Mini Symposia > MS6 Micro-nanoscale models and experiments

MS6: Micro-nanoscale models and experiments

Organiser: M. Vandamme (matthieu.vandamme@enpc.fr)

Concrete is heterogeneous at a variety of scales: its macroscopic properties in general -and its damage, cracking and fracture properties in particular- are the macroscopic expression of the mechanical properties of its phases, and of how those phases are organized in space (i.e., the microstructure). At a smaller scale, the properties of the phases are governed by atomistic features.

Progresses in the use of both experimental and modeling techniques for the study of the smaller scales have recently been astonishing. Experimentally, we can measure mechanical properties at the sub-micrometer scale (e.g., with nanoindentation, nanoscratching, ...), resolve microstructures to always finer scales (e.g., with FIB-SEM, TEM, X-ray micro/nano-tomography, ...), or even combine those techniques to observe samples under solicitation. In terms of modeling, atomistic simulations have enabled a real breakthrough in the understanding of the physical origin of mechanical properties. Aiming at engineering application, those approaches need to interact with the larger scales (e.g., through homogenization techniques, lattice models, coarse-grained models, ...).

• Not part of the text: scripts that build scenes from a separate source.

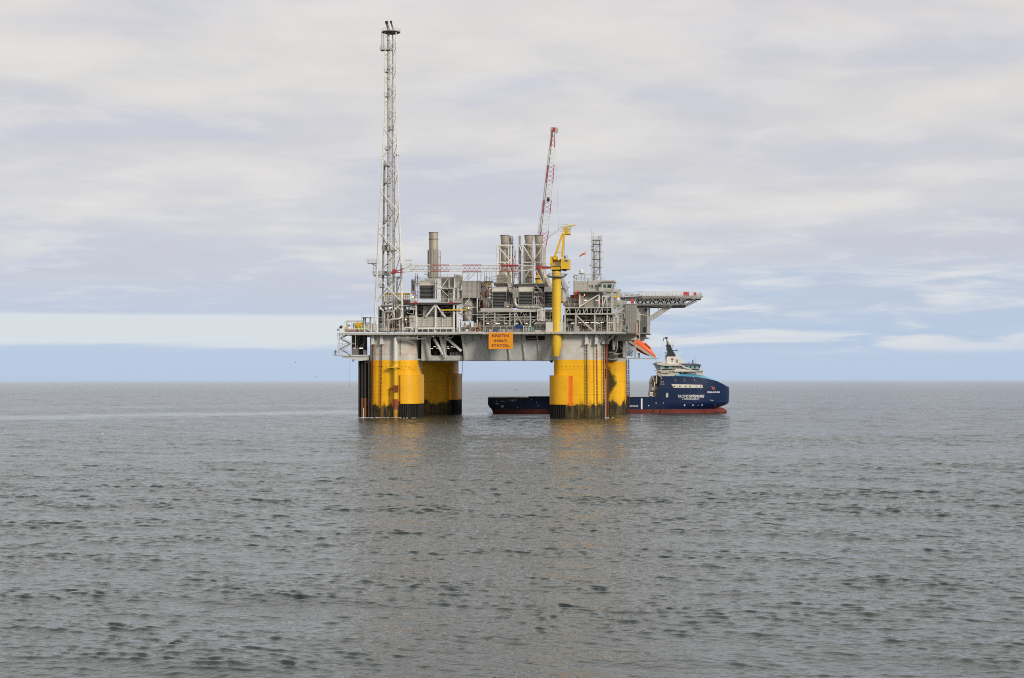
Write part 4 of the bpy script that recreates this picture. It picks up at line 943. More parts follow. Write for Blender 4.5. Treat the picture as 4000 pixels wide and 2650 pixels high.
a2 = stack('exhaust_stack', 'flared stack left of the other in the wider right support frame', 2066, 1122, 12, cone(13.5, 921), STACK, 22, STK, ((953, 15.2), (922, 17.6), (1020, 13.2), (1086, 13.2)))
a3 = stack('exhaust_stack', 'flared stack nearest the red and white raised crane boom, bent at its foot', 2105.5, 1034, 12.5, [(1034, 13), (955, 13), (952, 14.2), (934, 15.8), (921, 17)], STACK, 22, STK, ((953, 15.2), (922, 17.4)))
mb = MB(); mb.path([P(2105.5, 1030, 12.5), P(2106, 1042, 12.5), P(2116, 1062, 12.5), P(2146, 1122, 12.5)], 1.22, 18, 1.5); part(mb, 'bent_duct', STACK, a3, True)
stack('exhaust_stack', 'thin straight grey pipe stack with no flare', 2031, 1112, 11, [(1112, 5.4), (985, 5.4), (984, 4.9), (922, 4.9)], GREY, 14, None, ((985, 5.6),))
stack('exhaust_stack', 'silver ringed stack half hidden behind the left flared stack', 1997, 1122, 15, [(1122, 7), (950, 7), (948, 8), (922, 8)], paint('silver', (.50, .49, .46), .35, .15, .5, 0, metal=.6), 16, None, ((936, 8.6), (941, 8.6), (952, 8.2), (970, 7.8), (1000, 7.8), (1040, 7.8)))
def stack_frame(label, posts, levels, diags, v0, v1, extra=()):
    x0, x1 = posts[0], posts[-1]
    t = thing('stack_support', label, 'support frame', P((x0 + x1) / 2, 1122, v0), 'white support frames around the stacks')
    mb = MB()
    for x in posts:
        for v in (v0, v1): mb.T((x, 1122, v), (x, levels[0] - 2, v), .27, 8)
    each(mb, 'post', WHITE, t)
    mb = MB()
    for y in levels:
        for v in (v0, v1): mb.T((x0 - 3, y, v), (x1 + 3, y, v), .24, 7)
        for x in (x0, x1): a = P(x, y, v0); mb.tube(a, a + Vector((0, v1 - v0, 0)), .2, 7)
    part(mb, 'ring_beam', WHITE, t)
    mb = MB()
    for a in diags: mb.T((a[0], a[1], v0 - .1), (a[2], a[3], v0 - .1), .2, 7); mb.T((a[0] + 4, a[1], v1), (a[2] + 4, a[3], v1), .17, 6)
    each(mb, 'diagonal', WHITE, t)
    mb = MB()
    for x, ya, yb in extra: mb.T((x, ya, (v0 + v1) / 2), (x, yb, (v0 + v1) / 2), .12, 6)
    if extra: each(mb, 'small_pipe', LIGHT, t)
    return t
stack_frame('white tube frame round the single left flared stack', (1943, 1996.5), (959.5, 1026), ((1946, 964, 1994, 1021), (1971, 1029, 1993, 1052), (1996, 962, 1994, 1100)), 9.5, 15, ((1951, 1120, 962), (1957, 1040, 965), (2008, 1105, 962), (2013, 1080, 978), (2005, 1100, 1040)))
stack_frame('larger white tube frame round the right pair of flared stacks', (2041.5, 2082.5, 2124), (955.7, 1026, 1109), ((2042, 958, 2082, 1024), (2122, 958, 2085, 1020), (2083, 1032, 2047, 1092), (2091, 1050, 2121, 1103), (2140, 1083, 2107, 1130), (2029, 958, 2043, 1000)), 9.5, 15.5, ((2049, 1109, 960), (2046, 1109, 960), (2053, 1109, 960), (2093, 1030, 950), (2131, 1109, 960), (2128, 1060, 965), (2086, 950, 916)))

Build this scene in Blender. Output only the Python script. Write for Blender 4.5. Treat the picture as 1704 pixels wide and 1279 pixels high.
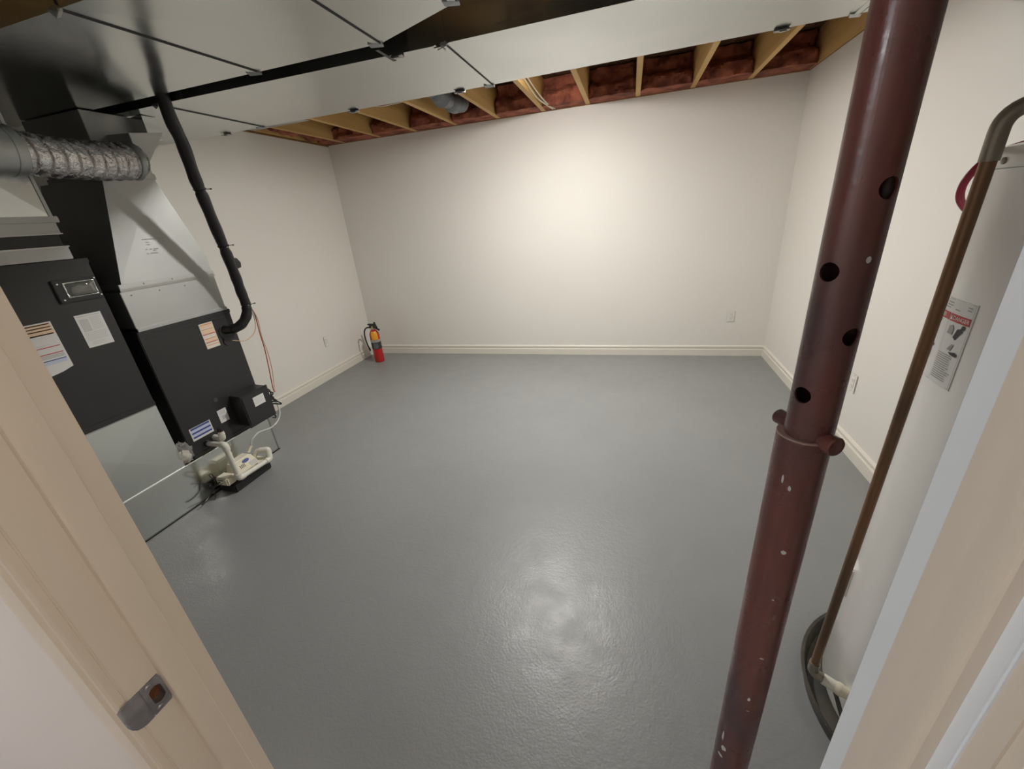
import bpy, bmesh, math, random
from mathutils import Vector, Matrix, noise
random.seed(7)
PI = math.pi
for o in list(bpy.data.objects):
    bpy.data.objects.remove(o)
SC = bpy.context.scene
COL = SC.collection

# ------------------------------------------------------------------ camera
F_PX, YAW, PITCH, ROLL, CAM_H = 671.68, -0.29774, 0.39852, 0.08949, 1.55
def cam_axes():
    cy, sy, cp, sp = math.cos(YAW), math.sin(YAW), math.cos(PITCH), math.sin(PITCH)
    fwd = Vector((sy*cp, cy*cp, -sp)); right = Vector((cy, -sy, 0)); down = fwd.cross(right)
    cr, sr = math.cos(ROLL), math.sin(ROLL)
    return cr*right + sr*down, -sr*right + cr*down, fwd
cam_data = bpy.data.cameras.new('camera'); cam = bpy.data.objects.new('camera', cam_data); COL.objects.link(cam)
r_, d_, f_ = cam_axes(); u_ = -d_; b_ = -f_
cam.matrix_world = Matrix(((r_.x, u_.x, b_.x, 0), (r_.y, u_.y, b_.y, 0), (r_.z, u_.z, b_.z, CAM_H), (0, 0, 0, 1)))
cam_data.sensor_fit = 'HORIZONTAL'; cam_data.sensor_width = 36; cam_data.lens = F_PX/1704*36
cam_data.clip_start = 0.02; cam_data.clip_end = 60
SC.camera = cam

# ------------------------------------------------------------------ world and exposure
w = bpy.data.worlds.new('world'); SC.world = w; w.use_nodes = True
w.node_tree.nodes['Background'].inputs[0].default_value = (0.8, 0.8, 0.85, 1)
w.node_tree.nodes['Background'].inputs[1].default_value = 0.05
SC.view_settings.view_transform = 'Standard'; SC.view_settings.look = 'None'
SC.view_settings.gamma = 1; SC.view_settings.use_curve_mapping = False
SC.view_settings.exposure = 0.16
ROOM_LAMP_L, HALL_LAMP_W, FILL_LAMP_W = 800.0, 41.0, 12.5

# ------------------------------------------------------------------ room measures (metres)
XL, XR, YB, ZT = -3.236, 1.351, 4.446, 2.405
JL, JR = -0.71, 0.2145            # faces of the door jambs
YN, YF = 0.197, 0.3087            # hall face and room face of the door wall
ZJ0, ZJ1 = 2.41, 2.65             # joists
XF = -2.615                       # front plane of the furnaces

# ------------------------------------------------------------------ materials
MATS = {}
def mat(name, col, rough=0.5, metal=0.0, bump=None, var=None, spec=None, trans=0.0, alpha=1.0, emit=None, rvar=None, coat=0.0):
    m = bpy.data.materials.new(name); m.use_nodes = True; nt = m.node_tree; b = nt.nodes['Principled BSDF']
    b.inputs['Base Color'].default_value = (*col, 1); b.inputs['Roughness'].default_value = rough
    b.inputs['Metallic'].default_value = metal
    if spec is not None: b.inputs['Specular IOR Level'].default_value = spec
    if trans: b.inputs['Transmission Weight'].default_value = trans
    if alpha < 1: b.inputs['Alpha'].default_value = alpha
    if coat: b.inputs['Coat Weight'].default_value = coat
    if emit: b.inputs['Emission Color'].default_value = (*emit[0], 1); b.inputs['Emission Strength'].default_value = emit[1]
    geo = nt.nodes.new('ShaderNodeNewGeometry') if (bump or var or rvar) else None
    def nz(scale, detail=4, stretch=None):
        n = nt.nodes.new('ShaderNodeTexNoise'); n.inputs['Scale'].default_value = scale; n.inputs['Detail'].default_value = detail
        if stretch:
            mp = nt.nodes.new('ShaderNodeMapping'); mp.inputs['Scale'].default_value = stretch
            nt.links.new(geo.outputs['Position'], mp.inputs['Vector']); nt.links.new(mp.outputs[0], n.inputs['Vector'])
        else: nt.links.new(geo.outputs['Position'], n.inputs['Vector'])
        return n
    if var:                                              # (scale, other colour, low, high[, stretch])
        n = nz(var[0], 5, var[4] if len(var) > 4 else None)
        rmp = nt.nodes.new('ShaderNodeValToRGB')
        rmp.color_ramp.elements[0].position = var[2]; rmp.color_ramp.elements[0].color = (*col, 1)
        rmp.color_ramp.elements[1].position = var[3]; rmp.color_ramp.elements[1].color = (*var[1], 1)
        nt.links.new(n.outputs['Fac'], rmp.inputs[0]); nt.links.new(rmp.outputs[0], b.inputs['Base Color'])
    if rvar:                                             # (scale, low roughness, high roughness)
        n = nz(rvar[0]); mr = nt.nodes.new('ShaderNodeMapRange')
        mr.inputs['From Min'].default_value = 0.3; mr.inputs['From Max'].default_value = 0.7
        mr.inputs['To Min'].default_value = rvar[1]; mr.inputs['To Max'].default_value = rvar[2]
        nt.links.new(n.outputs['Fac'], mr.inputs['Value']); nt.links.new(mr.outputs[0], b.inputs['Roughness'])
    if bump:                                             # list of (scale, strength, distance)
        last = None
        for sc_, st, ds in (bump if isinstance(bump, list) else [bump]):
            n = nz(sc_); bp = nt.nodes.new('ShaderNodeBump')
            bp.inputs['Strength'].default_value = st; bp.inputs['Distance'].default_value = ds
            nt.links.new(n.outputs['Fac'], bp.inputs['Height'])
            if last: nt.links.new(last.outputs[0], bp.inputs['Normal'])
            last = bp
        nt.links.new(last.outputs[0], b.inputs['Normal'])
    MATS[name] = m
    return m
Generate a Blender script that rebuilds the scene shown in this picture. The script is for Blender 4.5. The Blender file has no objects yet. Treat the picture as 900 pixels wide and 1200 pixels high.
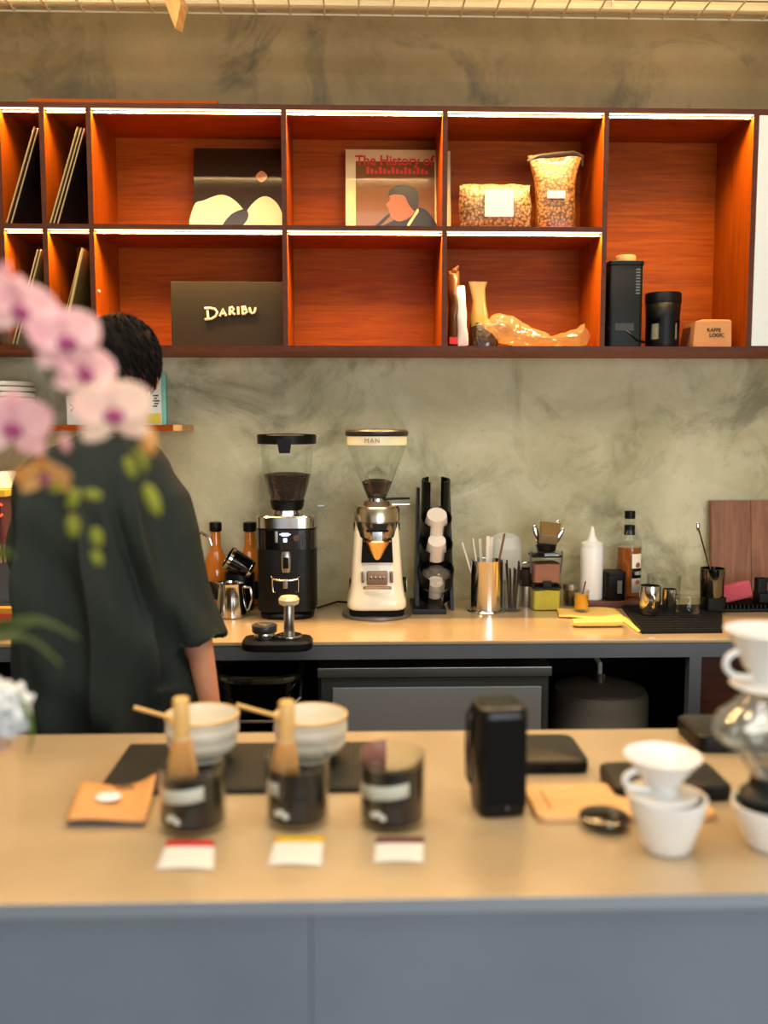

This minisyposium is dedicated to recent efforts to characterize experimentally and/or model (may it be numerically or analytically) features (such as mechanical properties or microstructure, and their evolution) relevant to damage, cracking and fracture of quasi-brittle materials, at all scales smaller than the macroscopic scale of the engineer, but also in interaction with this latter.